Meeting called to order at 16:02 EST

a)  Attendance reminder – register attendance both with the attendance server and the signup sheet.

b)  The chair pointed out the URLs to IEEE SA policies and encouraged the membership to become familiar with the policies and procedures.

c)  Knowledge of Essential Patents – none of the members expressed knowledge of essential patents or essential patent claims

  1. that directly affect the VTS SG business
  2. that the WG chair needs to be aware of.

d)  The chair described the voting policy for the SG – all members can vote. No special voting rights needed.

e)  Agenda:

1.  Meeting Preliminaries [5]

2.  Meeting Goals [5]

3.  Approve Agenda [5]

4.  Presentation “Modified FCS/ARQ Behavior” – Todor Cooklev (07/2874r1) [45]

5.  Straw Poll on “Modified FCS/ARQ Behavior” [10]

6.  Review of VTS SG PAR/5C submission 07/1972r10 [30]

7.  Motion – approve VTS SG PAR/5C submission [10]

8.  Discussion on March 2008 Joint Meeting Agenda [10]

9.  Adjourn

m)  The above agenda was approved unanimously.

n)  Presentation: “Modified FCS/ARQ Behavior”

The presentation is on overview of two techniques

  1. An approach to partition a packet into ‘sensitive’ and ‘not sensitive’ parts, ascertain that the ‘sensitive’ part arrived at the received intact and if it did, allow the ‘not sensitive’ part to be propagated to upper layers without verifying if it did arrive intact.
  2. An approach to add an additional encoding at the Transmitter and a corresponding decoding layer in the receiver in order to benefit from inter-packet FEC.

·  In the analysis of the probability of bit error in a packet (probability for the error to be in the header versus for the error to be in the payload) what probability distribution function is assumed. If a Uniform Distribution is considered, it is an incorrect assumption. Such an assumption was made for simplicity of analysis. It is understood that this assumption is incorrect. But the thought was to present the idea to the forum, understand where more study is needed and go forward.

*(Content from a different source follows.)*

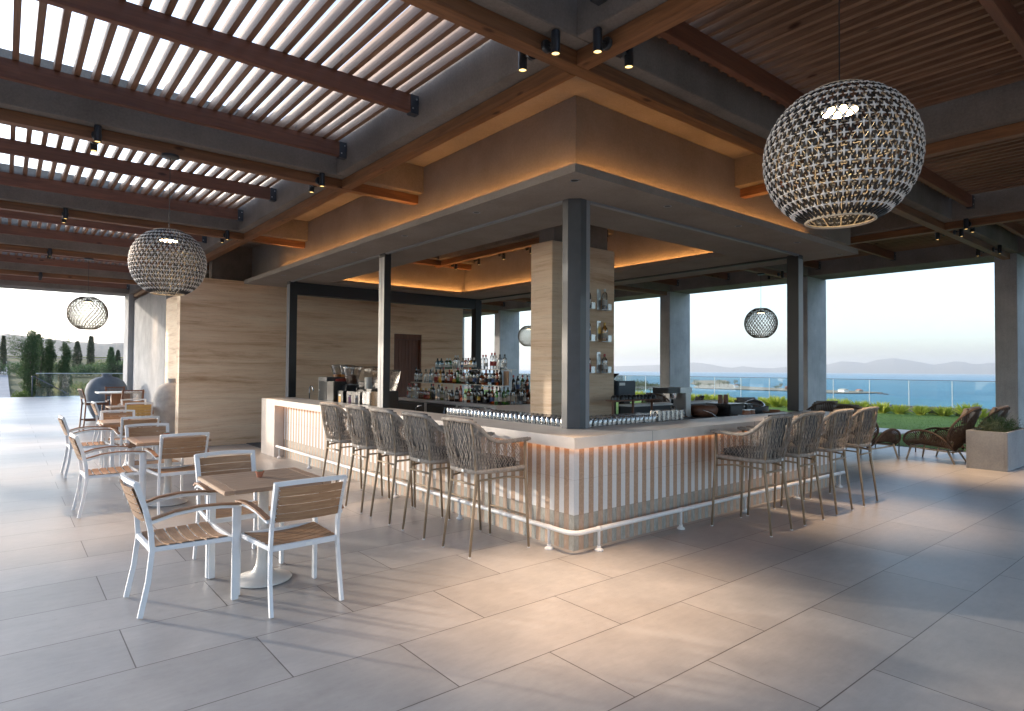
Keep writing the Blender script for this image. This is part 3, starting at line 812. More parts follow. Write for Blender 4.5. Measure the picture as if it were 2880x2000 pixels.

·  How are control information introduced by intermediate layers after the payload leaves the application layer protected? How is the ‘sensitive’ part of the packet identified? UDP-lite like approach.

·  Even if the ‘sensitive’ part of the packet is clearly identifiable, can it be done without (a) deep packet inspection and (b) by legacy systems that are already deployed and have no knowledge of this approach?

·  Even if there exists a cipher that will provide robust security for this approach, it takes an enormous time to get such a cipher approved by various industry groups.

·  There are some operations (change the channel that is currently being watched) that can be adversely affected by approach (ii) above.

·  Not all packets have the header to payload ratio (header is relatively small compared to the payload) – hence the probability analysis in approach (i) is skewed at best.

·  Is the approach (i) above compatible with 802.11i?

·  What the error distribution characteristic of a 802.11 channel?

·  Are we exclusively discussing a solution for a video only system? Any proposed solution should be general enough that works with existing equipment

·  If all the assumptions in the probability analysis for approach (i) is considered valid, one could deduce an error in the payload to be 9 errors per minute (slide-17). If a QEF video streaming application requires 1 error in an hour, we are no where close to that. How this approach is considered useful?